Doug has been spending his days this week in a day camp at the Columbus Zoological Garden, and while he’s been there, Adam and I have been entertaining ourselves at the zoo and its adjacent waterpark. Here are some linguistic items that have caught my attention in the course of doing that.
First, here’s something Adam and I heard while we were waiting in line for the Cyclone, a waterslide that uses inner tubes that will seat four people. (Digression: Funny we still call them inner tubes. Of course, water parks have never used actual inner tubes for their slides, but when the tube is like two or four inner tubes fused together, the name seems especially inapt.) In front of us were four girls in their early teens. As they contemplated the 55-foot drop in the slide, and wondered which of them would end up sliding down backwards, one girl said that she thought she might “hurl.” They discussed how this might bear on where she sat in the tube; Hurl Girl asked one of the others:
Do you want hurl on you?
Well, why not? The verbs vomit, throw(-)up, and barf all work as nouns, so why shouldn’t the more recent verb of regurgitation hurl be allowed to do it, too? All the same, it was new to me, and sounded funny. Are there other synonyms for the verbs vomit that can’t be used as nouns? I don’t think I’ve ever heard anyone say that there was a puddle of ralph on the floor. And of course, verb phrase idioms don’t lend themselves well to turning into nouns — I don’t think English speakers would say He got {toss-his-cookies, worship-the-porcelain-urn, lose-his-lunch} all over his shirt. Do you?

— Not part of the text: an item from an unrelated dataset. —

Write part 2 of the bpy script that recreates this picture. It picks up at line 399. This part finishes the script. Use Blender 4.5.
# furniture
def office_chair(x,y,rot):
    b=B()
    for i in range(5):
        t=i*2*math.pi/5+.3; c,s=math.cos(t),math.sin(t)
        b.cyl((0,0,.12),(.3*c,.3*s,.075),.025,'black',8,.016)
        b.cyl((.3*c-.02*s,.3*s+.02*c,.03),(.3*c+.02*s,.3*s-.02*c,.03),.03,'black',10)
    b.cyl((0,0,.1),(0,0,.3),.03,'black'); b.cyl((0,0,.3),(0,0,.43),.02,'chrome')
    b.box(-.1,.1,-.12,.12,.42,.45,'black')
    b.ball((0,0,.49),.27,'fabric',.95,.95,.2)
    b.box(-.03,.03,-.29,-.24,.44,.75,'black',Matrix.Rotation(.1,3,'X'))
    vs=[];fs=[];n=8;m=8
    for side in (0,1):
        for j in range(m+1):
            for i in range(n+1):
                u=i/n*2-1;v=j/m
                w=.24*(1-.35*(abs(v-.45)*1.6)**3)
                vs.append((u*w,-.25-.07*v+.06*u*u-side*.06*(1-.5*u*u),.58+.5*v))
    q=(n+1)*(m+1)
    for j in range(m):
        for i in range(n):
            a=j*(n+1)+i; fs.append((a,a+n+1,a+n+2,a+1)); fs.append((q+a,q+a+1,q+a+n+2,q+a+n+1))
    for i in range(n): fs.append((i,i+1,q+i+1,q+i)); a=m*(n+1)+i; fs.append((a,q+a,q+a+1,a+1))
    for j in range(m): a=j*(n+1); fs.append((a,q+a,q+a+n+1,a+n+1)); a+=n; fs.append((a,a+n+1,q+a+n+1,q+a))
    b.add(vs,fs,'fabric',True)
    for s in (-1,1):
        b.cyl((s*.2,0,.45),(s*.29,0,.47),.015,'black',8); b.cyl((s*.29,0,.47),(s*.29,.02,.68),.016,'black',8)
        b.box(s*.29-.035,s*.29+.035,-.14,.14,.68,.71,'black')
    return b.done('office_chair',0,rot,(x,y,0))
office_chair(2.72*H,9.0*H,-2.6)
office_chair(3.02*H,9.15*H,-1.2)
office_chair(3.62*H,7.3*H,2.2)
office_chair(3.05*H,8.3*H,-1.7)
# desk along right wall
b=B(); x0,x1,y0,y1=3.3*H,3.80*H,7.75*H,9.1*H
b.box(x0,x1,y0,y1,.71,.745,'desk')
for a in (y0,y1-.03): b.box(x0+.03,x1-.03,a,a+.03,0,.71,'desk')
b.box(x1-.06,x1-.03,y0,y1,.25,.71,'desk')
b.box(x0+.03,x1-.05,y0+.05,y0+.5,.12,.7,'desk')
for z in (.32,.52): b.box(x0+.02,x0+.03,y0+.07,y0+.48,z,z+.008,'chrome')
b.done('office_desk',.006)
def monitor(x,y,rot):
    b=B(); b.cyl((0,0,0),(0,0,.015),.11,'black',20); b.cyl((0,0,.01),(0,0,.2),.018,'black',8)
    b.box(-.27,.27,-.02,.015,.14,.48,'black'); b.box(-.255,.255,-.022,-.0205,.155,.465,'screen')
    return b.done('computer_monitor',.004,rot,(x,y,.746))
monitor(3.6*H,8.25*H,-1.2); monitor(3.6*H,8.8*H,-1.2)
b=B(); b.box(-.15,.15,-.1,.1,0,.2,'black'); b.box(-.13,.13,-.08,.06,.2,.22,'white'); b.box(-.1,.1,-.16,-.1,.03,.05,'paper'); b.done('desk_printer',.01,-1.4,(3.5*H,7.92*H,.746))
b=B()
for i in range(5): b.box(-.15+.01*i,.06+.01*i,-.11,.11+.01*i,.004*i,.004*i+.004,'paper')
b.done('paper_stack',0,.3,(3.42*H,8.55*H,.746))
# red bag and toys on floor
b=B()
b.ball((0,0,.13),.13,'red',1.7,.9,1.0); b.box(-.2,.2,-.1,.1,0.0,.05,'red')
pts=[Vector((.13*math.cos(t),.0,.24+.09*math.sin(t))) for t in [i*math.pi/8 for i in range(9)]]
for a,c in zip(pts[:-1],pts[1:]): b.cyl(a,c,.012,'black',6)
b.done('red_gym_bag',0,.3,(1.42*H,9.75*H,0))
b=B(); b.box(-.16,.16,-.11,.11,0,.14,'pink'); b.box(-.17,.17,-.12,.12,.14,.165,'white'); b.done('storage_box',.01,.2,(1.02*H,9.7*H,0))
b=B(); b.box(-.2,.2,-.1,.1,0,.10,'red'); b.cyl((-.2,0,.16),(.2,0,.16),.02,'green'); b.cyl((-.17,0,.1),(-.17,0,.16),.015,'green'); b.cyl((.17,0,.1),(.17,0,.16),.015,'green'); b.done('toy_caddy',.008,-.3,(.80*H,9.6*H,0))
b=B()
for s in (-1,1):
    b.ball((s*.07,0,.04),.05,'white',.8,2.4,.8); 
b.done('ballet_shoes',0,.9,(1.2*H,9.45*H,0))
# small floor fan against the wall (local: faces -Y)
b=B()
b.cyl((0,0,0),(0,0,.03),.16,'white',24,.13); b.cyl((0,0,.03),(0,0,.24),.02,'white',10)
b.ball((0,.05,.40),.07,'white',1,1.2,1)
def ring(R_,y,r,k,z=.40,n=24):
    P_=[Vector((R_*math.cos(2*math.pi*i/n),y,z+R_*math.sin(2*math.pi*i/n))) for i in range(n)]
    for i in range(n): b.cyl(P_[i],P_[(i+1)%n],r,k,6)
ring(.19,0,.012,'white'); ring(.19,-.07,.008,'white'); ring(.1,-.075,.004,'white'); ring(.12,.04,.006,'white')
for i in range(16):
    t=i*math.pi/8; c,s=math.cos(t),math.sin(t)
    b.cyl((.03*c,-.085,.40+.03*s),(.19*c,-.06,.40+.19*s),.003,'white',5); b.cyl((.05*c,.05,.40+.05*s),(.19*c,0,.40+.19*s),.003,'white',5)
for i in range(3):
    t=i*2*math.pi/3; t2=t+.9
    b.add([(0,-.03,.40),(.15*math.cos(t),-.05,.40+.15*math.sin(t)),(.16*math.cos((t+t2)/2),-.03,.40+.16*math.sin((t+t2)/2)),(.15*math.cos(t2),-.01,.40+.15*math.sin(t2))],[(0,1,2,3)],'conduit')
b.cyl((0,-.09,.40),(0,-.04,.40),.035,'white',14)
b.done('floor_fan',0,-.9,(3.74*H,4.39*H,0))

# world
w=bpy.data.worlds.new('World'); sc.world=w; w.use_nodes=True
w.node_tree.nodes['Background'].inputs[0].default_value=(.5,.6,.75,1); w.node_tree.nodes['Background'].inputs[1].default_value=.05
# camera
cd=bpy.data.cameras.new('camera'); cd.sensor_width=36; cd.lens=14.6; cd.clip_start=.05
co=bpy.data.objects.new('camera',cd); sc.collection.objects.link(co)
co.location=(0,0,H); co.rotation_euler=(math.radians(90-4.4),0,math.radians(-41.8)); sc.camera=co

A while back, I wrote about how as a child I was confused by my mom’s two-syllable pronunciation of striped, and one day decided I would henceforth use the one-syllable pronunciation /straIpt/ (to rhyme with griped and sniped) because I just couldn’t see any reason why striped shouldn’t pattern with other words that added an -ed suffix to a word. I never made similar adjustments for words like wicked, naked, or crooked, maybe because I didn’t perceive wick, nake, or crook as words unto themselves. (Or maybe not, since I certainly knew the word rag, but still pronounce the adjective ragged with two syllables.) I was suddenly reminded of these words as Adam and I attended “Raptorama,” a lecture on various birds of prey. As the docent pointed out the red-tailed hawk’s hunting adaptations, he referred several times to its “crooked beak”, pronouncing crooked as /krʊkt/, to rhyme with booked and cooked. Or, now that I think about it, hooked. It could be that he was saying hooked beak, which would make more sense, but it sure sounded like crooked. I pronounce the past tense of the verb crook that way, as in “He crooked a finger at me,” but not the adjective crooked. What about you?

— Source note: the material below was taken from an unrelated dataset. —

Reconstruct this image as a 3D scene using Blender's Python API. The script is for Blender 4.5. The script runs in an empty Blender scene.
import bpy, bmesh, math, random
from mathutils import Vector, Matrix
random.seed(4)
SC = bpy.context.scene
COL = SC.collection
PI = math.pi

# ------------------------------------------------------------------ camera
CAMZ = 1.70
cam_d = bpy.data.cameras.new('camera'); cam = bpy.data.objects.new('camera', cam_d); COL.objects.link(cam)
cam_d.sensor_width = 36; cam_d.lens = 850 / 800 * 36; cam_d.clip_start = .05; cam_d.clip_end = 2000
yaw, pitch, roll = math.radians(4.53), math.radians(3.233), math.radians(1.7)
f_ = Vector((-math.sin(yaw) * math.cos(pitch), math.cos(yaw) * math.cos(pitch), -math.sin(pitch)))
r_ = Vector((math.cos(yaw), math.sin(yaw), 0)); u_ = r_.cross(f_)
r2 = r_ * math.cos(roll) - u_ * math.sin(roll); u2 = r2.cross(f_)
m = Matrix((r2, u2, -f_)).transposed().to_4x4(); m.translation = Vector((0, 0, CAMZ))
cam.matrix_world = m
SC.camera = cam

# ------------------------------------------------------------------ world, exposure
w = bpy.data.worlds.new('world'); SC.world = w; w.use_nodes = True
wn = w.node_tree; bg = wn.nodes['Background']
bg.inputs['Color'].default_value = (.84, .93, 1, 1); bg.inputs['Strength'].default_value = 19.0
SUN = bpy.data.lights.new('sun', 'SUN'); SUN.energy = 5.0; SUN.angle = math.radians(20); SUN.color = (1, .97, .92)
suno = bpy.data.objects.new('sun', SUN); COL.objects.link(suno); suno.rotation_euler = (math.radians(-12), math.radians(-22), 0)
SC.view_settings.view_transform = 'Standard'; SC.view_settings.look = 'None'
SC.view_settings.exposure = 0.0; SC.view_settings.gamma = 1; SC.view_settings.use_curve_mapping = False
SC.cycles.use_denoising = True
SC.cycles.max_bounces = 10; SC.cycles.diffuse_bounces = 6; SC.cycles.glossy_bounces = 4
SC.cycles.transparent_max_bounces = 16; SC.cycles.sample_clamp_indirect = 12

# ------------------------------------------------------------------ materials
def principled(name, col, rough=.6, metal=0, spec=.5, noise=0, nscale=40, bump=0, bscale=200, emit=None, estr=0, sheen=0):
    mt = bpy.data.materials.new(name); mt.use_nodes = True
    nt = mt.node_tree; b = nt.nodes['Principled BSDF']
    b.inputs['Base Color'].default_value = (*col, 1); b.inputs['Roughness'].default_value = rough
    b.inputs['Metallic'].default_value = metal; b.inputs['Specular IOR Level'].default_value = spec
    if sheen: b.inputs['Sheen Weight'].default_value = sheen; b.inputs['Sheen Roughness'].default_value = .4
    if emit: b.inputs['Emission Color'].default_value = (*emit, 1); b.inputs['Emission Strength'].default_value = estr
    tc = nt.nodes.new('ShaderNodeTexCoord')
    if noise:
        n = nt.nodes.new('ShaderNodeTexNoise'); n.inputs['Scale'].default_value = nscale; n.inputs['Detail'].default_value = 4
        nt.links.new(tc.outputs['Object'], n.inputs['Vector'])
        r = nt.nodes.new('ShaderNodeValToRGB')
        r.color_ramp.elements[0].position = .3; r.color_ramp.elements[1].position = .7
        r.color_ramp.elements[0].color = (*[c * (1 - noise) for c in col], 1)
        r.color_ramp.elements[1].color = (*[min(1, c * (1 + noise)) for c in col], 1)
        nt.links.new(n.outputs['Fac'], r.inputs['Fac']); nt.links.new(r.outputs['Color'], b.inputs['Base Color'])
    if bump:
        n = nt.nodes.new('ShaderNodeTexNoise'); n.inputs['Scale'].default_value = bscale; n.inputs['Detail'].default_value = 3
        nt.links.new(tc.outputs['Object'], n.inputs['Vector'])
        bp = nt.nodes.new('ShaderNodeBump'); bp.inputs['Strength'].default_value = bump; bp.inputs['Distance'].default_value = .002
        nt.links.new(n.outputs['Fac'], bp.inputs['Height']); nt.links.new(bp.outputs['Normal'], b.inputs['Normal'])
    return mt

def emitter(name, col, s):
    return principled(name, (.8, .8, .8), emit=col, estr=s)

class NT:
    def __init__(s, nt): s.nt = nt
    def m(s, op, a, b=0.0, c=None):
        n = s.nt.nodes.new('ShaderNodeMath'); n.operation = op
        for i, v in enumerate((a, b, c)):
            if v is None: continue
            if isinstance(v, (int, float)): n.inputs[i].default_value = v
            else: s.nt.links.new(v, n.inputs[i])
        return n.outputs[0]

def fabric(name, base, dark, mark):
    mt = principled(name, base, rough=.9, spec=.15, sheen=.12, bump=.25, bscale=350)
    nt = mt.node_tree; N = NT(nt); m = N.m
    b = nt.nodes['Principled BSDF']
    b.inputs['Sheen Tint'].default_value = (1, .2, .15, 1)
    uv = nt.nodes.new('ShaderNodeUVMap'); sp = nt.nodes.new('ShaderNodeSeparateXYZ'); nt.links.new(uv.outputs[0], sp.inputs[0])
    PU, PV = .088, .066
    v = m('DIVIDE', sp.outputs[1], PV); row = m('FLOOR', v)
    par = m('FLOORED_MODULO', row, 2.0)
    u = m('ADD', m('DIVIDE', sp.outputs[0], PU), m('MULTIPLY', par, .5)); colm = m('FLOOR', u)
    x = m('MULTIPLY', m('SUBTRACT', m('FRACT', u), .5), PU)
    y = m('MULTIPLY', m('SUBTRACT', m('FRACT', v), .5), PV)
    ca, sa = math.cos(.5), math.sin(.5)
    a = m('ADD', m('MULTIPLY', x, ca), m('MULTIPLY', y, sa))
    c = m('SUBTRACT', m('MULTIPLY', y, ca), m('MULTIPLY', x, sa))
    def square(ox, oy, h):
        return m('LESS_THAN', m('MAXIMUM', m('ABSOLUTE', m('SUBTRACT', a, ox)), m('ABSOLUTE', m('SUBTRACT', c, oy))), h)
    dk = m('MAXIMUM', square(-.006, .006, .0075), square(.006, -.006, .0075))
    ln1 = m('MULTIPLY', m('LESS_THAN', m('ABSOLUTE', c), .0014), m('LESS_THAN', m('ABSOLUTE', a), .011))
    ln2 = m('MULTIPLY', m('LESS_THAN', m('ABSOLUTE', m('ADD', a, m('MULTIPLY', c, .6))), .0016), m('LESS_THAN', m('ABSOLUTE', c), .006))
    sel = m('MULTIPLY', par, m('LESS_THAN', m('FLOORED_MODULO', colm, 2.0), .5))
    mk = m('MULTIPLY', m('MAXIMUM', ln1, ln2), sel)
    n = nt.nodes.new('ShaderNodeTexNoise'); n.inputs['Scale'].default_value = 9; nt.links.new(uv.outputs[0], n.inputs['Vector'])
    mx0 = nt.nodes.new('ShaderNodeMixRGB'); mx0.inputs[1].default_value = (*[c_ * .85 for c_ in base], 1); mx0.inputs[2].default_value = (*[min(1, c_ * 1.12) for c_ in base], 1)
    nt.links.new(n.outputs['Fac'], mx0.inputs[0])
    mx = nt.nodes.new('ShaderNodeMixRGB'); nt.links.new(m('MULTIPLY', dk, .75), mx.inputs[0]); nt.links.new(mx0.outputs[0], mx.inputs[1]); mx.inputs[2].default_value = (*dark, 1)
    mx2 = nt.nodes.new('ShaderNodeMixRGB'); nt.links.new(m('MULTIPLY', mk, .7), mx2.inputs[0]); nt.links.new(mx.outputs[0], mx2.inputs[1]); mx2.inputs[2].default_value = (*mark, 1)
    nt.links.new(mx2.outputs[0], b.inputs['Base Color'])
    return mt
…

I also noticed that he consistently pronounced talon as /’tælɘn/ to rhyme with gallon, with the second syllable unstressed and the vowel accordingly reduced to schwa. So did Adam, when the docent called on him. I, however, pronounce talon with two stressed syllables, so that the second vowel is not reduced: /’tælɐn/. Who’s with me?
In the Asia Quest section of the zoo, Adam and I saw langurs. A sign said that langur was Hindi for “sacred monkey”. “I’ll bet it’s not,” I thought. “I’ll bet that langur is Hindi for langur, and that it so happens that langurs are considered sacred in India.” I was right. The Hindi word for sacred is dharmika or any of several other words, none of them forming any part of langur. Monkey in Hindi is kapi or bandara. Meanwhile, as far as I’ve been able to tell, langur in Hindi just means “langur”, and that the word is related to the Sanskrit word for “tailed”.
Their etymology for panda is a bit more accurate: The sign said it came from a Tibetan word meaning “bamboo eater”. The OED backs this up, saying it’s “probably an alteration of the second element of nigálya-pónya“. However, it’s the nigálya part that means “cane-eating” (in Nepali, actually); the Tibetan word pónya, which actually evolved into the current name, just means “animal”. But it’s still true that panda came from a word meaning “bamboo eater”.
In the Australia section, the koala exhibit had a sign saying that koala meant “no water” in the Aborigine language. Their reference to “the” Aborigine language didn’t inspire confidence. Which one did they mean? Aside from that, though, I haven’t found anything to contradict this claim. Do you know anything about it, Claire?